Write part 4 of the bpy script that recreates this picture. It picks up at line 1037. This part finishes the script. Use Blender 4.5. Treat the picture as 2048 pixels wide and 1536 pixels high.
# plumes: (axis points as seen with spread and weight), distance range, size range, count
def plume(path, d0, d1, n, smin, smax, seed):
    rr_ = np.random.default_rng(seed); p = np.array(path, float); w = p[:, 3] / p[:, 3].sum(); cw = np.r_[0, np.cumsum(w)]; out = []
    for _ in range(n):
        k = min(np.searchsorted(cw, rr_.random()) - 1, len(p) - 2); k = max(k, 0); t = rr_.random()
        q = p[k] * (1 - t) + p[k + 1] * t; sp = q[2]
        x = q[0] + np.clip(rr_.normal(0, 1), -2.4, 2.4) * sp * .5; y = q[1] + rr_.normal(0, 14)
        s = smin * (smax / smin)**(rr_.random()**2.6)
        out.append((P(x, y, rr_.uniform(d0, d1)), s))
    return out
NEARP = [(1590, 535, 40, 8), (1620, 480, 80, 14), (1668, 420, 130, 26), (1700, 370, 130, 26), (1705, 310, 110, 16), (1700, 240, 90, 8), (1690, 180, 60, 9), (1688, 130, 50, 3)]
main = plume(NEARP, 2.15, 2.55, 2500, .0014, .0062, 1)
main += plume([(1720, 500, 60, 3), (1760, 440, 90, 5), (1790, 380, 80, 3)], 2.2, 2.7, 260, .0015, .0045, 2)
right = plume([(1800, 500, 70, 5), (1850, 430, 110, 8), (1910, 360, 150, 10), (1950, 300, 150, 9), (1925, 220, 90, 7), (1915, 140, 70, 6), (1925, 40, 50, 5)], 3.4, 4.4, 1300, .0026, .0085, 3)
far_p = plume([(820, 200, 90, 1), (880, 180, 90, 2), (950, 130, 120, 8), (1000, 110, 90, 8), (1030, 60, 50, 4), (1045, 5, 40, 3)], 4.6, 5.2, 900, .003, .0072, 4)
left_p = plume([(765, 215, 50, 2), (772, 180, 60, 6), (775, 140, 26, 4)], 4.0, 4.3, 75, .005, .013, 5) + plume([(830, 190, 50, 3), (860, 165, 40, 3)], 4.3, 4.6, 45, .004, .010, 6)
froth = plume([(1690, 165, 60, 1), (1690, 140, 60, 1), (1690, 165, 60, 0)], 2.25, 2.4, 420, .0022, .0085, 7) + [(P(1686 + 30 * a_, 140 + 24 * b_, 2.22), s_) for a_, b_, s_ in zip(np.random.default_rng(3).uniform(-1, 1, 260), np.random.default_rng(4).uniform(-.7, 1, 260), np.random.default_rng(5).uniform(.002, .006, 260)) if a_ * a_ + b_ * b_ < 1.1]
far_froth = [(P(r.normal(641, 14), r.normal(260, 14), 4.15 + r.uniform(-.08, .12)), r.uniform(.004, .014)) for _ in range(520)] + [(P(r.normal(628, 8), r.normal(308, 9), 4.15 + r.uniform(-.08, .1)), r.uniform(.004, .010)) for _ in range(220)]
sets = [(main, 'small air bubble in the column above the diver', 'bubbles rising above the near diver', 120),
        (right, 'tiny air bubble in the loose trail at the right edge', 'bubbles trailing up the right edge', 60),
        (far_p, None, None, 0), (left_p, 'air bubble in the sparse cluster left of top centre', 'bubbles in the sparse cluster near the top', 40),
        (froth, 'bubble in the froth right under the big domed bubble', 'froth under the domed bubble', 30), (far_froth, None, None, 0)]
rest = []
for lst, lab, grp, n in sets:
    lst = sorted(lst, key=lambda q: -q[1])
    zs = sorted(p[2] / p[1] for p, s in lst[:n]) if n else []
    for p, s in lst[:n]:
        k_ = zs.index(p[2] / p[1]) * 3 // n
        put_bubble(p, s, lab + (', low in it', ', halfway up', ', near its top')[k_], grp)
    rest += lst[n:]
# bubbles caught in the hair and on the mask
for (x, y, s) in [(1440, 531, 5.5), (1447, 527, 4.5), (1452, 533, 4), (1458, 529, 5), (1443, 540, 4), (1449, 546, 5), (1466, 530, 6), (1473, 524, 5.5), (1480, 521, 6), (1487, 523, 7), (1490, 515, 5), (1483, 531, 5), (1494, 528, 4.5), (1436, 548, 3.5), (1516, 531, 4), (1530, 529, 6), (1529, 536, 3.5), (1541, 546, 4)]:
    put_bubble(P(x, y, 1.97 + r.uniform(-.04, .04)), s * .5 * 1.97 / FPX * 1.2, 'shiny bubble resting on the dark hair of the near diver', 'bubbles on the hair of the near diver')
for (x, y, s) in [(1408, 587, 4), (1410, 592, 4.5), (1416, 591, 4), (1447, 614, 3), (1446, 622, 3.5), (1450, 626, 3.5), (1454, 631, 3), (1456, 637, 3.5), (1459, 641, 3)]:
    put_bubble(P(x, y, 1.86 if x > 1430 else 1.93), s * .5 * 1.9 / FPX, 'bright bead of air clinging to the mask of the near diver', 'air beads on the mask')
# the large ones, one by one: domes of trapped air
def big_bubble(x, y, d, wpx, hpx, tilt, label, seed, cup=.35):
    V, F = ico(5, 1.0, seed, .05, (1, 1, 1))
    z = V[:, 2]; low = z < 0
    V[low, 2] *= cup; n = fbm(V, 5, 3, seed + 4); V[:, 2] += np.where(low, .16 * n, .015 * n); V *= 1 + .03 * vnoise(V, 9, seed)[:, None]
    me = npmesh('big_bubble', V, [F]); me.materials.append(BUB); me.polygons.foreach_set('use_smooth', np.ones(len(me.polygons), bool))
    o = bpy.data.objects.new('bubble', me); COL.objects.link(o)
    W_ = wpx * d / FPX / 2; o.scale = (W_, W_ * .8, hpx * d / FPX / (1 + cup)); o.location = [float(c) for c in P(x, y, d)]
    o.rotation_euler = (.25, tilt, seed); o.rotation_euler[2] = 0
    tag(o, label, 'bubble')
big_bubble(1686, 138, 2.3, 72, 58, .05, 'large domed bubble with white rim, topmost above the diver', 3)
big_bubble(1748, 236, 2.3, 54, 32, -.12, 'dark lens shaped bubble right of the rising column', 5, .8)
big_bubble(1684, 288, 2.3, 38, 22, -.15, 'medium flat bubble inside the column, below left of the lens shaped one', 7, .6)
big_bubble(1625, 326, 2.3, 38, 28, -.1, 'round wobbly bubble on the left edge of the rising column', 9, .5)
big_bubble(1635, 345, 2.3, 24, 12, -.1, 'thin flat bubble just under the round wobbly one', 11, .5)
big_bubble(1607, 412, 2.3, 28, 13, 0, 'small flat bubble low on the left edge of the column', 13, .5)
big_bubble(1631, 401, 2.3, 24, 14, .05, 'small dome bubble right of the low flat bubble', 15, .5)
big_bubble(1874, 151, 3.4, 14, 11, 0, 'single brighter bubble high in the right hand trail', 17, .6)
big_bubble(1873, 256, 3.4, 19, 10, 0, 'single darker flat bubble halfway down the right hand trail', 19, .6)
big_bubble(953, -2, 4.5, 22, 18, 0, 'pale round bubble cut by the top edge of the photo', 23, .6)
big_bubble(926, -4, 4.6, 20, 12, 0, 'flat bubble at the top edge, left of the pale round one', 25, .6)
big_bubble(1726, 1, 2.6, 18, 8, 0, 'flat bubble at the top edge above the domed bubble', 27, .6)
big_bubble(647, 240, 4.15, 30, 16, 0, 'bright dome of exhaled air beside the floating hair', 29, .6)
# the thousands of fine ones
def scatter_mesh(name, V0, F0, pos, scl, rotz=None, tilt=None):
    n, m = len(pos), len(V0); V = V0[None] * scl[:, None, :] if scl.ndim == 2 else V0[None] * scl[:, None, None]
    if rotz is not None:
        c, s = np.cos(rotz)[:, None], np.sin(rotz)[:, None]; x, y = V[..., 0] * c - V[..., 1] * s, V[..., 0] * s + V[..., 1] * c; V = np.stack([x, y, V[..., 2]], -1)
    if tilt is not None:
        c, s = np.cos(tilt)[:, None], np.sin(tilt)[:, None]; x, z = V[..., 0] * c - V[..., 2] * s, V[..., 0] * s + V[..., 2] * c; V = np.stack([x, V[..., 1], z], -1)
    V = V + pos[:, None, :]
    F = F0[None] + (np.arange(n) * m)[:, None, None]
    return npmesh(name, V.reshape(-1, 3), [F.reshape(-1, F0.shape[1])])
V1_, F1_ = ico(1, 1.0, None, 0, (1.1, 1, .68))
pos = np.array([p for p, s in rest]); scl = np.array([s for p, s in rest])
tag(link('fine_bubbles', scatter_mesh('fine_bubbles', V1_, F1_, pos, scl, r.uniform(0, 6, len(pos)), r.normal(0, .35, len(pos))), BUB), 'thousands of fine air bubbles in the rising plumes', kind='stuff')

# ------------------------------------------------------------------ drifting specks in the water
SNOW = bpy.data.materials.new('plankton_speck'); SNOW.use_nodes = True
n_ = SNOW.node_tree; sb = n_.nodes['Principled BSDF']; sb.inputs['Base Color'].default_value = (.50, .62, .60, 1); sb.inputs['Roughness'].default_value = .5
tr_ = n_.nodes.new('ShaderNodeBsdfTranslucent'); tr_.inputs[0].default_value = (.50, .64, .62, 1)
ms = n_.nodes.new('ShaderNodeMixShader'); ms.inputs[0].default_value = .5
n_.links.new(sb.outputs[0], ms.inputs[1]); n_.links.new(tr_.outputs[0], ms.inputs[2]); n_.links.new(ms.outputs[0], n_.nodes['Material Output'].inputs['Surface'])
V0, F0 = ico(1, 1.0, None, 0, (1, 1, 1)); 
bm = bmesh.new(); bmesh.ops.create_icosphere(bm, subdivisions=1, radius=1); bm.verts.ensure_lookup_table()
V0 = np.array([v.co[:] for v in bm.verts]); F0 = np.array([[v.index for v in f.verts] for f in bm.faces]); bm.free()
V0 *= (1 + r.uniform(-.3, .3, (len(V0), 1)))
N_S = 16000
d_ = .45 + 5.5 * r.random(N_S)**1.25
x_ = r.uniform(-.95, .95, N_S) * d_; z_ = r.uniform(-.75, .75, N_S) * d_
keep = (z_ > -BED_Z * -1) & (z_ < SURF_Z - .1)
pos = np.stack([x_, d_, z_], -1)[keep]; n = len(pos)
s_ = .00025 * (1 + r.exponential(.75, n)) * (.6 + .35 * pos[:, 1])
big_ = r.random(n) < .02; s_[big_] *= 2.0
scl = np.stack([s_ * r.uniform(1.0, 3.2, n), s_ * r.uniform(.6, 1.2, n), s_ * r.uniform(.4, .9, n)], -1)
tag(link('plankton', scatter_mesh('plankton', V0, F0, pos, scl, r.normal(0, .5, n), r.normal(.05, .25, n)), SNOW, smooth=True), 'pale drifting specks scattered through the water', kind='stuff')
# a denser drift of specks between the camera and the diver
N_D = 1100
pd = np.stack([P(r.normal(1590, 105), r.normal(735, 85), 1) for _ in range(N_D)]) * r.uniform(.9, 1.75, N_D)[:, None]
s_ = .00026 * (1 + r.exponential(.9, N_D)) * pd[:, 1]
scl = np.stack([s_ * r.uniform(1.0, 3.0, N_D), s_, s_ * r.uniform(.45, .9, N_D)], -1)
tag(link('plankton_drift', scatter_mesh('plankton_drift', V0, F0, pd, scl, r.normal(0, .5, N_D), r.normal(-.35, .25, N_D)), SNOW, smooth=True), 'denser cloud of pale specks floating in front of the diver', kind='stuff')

• _EXERCISE REQUIREMENTS_
Gather each line from the listing above that holds "high".

• _EXERCISE SOLUTION_
Write part 4 of the bpy script that recreates this picture. It picks up at line 1037. This part finishes the script. Use Blender 4.5. Treat the picture as 2048 pixels wide and 1536 pixels high.
big_bubble(1874, 151, 3.4, 14, 11, 0, 'single brighter bubble high in the right hand trail', 17, .6)